Too much information?

You went out to dinner to relax and forget about the pressur es of the week and there before you is the horrible realization that it’s not just food you are choosing, it is calories. 

Some people are overjoyed about having the nutrition information displayed right at their fingertips. Others may prefer blissful ignorance.

One of the provisions of the healthcare reform law is the requirement that chain restaurants of 20 or more will be required to list calories directly on menus and menu boards. The FDA is to issue more specified regulations this year, which includes making the displayed information consistent and standardized among all of the restaurants. Very soon, you will start seeing the calories of all of the menu items.

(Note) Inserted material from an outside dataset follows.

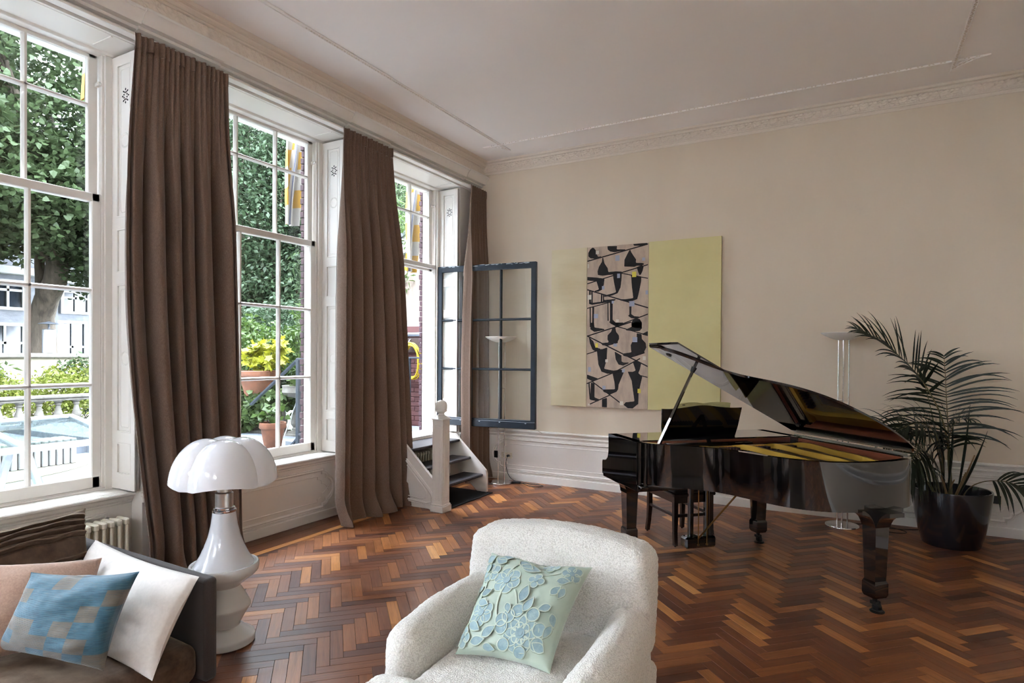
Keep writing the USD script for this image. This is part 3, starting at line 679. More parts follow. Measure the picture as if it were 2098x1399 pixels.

This includes salad bar items, fountain drinks, buffet items and vending machines.

Like it or not, it’s going to happen. I expect that many people will have mixed feelings about this law. Most people I have talked to are happy that the nutrition information will be displayed on the menus.

At the very least, I see two positive outcomes as a result of menu labeling. With the nutritional information so conveniently displayed, some people will think twice before placing their food order. With roughly a third of American adults obese, this could actually lead to a reduction in the number of calories that people consume.

The other positive outcome is that the restaurants may be more inclined to offer lower calorie options to offset the high-calorie menu items. These days you can find so many restaurant meals that come in at 2,000 calories for one meal. Desserts can often exceed 1,000 calories. Some meals contain more than double the amount of sodium you would need in one day. 

With popular “mini” burgers coming in at 400 calories each (there are four burgers on a plate!) and an additional 700 calories in French fries, it would stand to reason that restaurants would begin to offer some lighter choices.

One negative outcome of this law has to do with those individuals with eating disorders or poor body image who suffer from constant obsessions over food and calories. In this instance, having the nutrition information blatantly in front of them would do more harm than good. 

Another potential negative outcome includes our children. Would children start worrying and obsessing over calories? Much of it will have to do with how parents react to the information in front of their children. 

Food needs to be presented in a positive manner without using terms such as “good” food vs. “bad” food. It’s a health education opportunity for children that will need to be dealt with carefully.